There is even some doubt as to what France can contribute despite Mme Alliot-Marie’s fighting words:
“Only countries with real military know-how should take part in the force, which should avoid becoming a kaleidoscope of nations that would lose its effectiveness, she said. Military experts say France, which already has some 13,000 service personnel deployed abroad, could send around 5,000 troops to Lebanon, but the French daily Le Figaro said Monday that military planners felt the country was reaching its limit.

"It won't be easy. We've reached our deployment limit now, not so much in terms of numbers of personnel but in terms of command capacity," the paper quoted one officer as saying.”
Iranian Foreign Minister Manouchehr Mottaki, right, shakes hands with his French counterpart Philippe Douste-Blazy, left, at the Iranian Embassy, in Beirut, Lebanon, Monday, July 31, 2006Meanwhile we have seen another very fine example of French diplomacy. The Syrian, Iranian and French Foreign Ministers are supposed to meet in Damascus. The last two have already met and shaken hands in Beirut.

Philippe Douste-Blazy was full of praise for Iran and her role in the Middle East:
“Iran is a significant, respected player in the Middle East which is playing a stabilizing role, French Foreign Minister Philippe Douste-Blazy said earlier Monday in Beirut. "It was clear that we could never accept a destabilization of Lebanon, which could lead to a destabilization of the region," Douste-Blazy said in Beirut.

"In the region there is of course a country such as Iran - a great country, a great people and a great civilization which is respected and which plays a stabilizing role in the region," he told a news conference.”
One can argue about the great civilization, in particular its timing, but there can be no argument about the “stabilizing role”. Iran has made no secret of its support for Hezbollah, for Shi’ite militias in Iraq or of its desire to obliterate Israel.

On Sunday Reuters published the following:
“Iran's hardline forces should get ready to take revenge on Israel and the United States for the offensive on Lebanon, the head of the Revolutionary Guards was quoted as saying on Sunday.

"The Basij and Revolutionary Guards should prepare to get even with the Zionists and Americans," Yahya Rahim-Safavi was quoted as telling Islamic militiamen by the conservative Fars news agency.

The Basij are volunteer Islamic militiamen.

"The timing of the this will be announced by the leader," he added.”
Later on, Fars, the Iranian news agency that has access to the hard line military units, announced that those quotations were being withdrawn, though it is not clear by whom.
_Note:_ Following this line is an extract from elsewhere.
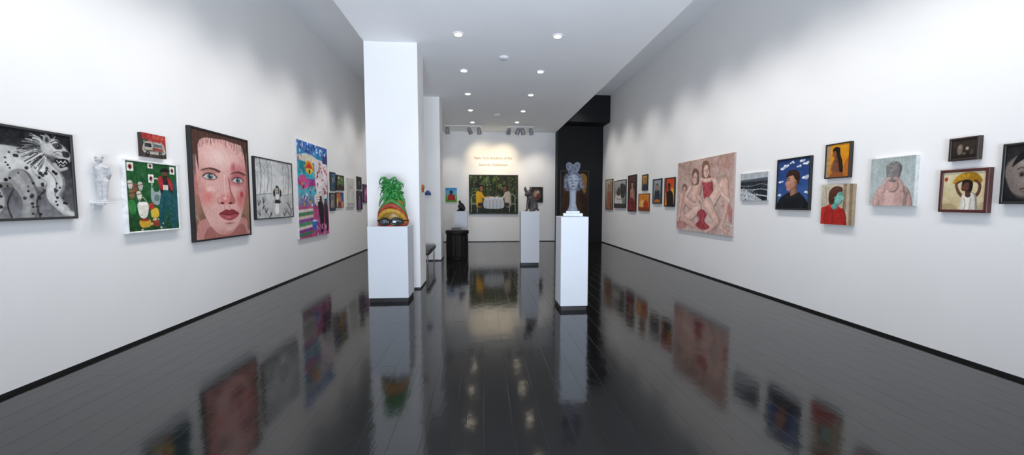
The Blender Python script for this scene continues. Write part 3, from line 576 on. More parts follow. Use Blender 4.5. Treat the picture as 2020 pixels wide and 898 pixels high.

Meanwhile, the EU has condemned unreservedly the strike at Qana, naturally enough without bothering to investigate the growing number of questions about it, and all attacks on “innocent civilians” (though not Israeli ones, who are, presumably never “innocent”). And to add to the convoluted picture, the European Parliament has supported the Finnish Presidency’s call for an immediate cease-fire. No, since you ask, they have no idea how it can be achieved or what might happen afterwards.

In any case, that famous united stand is as elusive as ever. While the EU has issued a draft statement, which calls for an immediate cease-fire, Britain, Germany and the Czech Republic have promptly rejected it, announcing that they, too, would like to see a cease-fire but do not want a definite timeframe.

Just another crisis in the creation of the strong European voice on the world stage.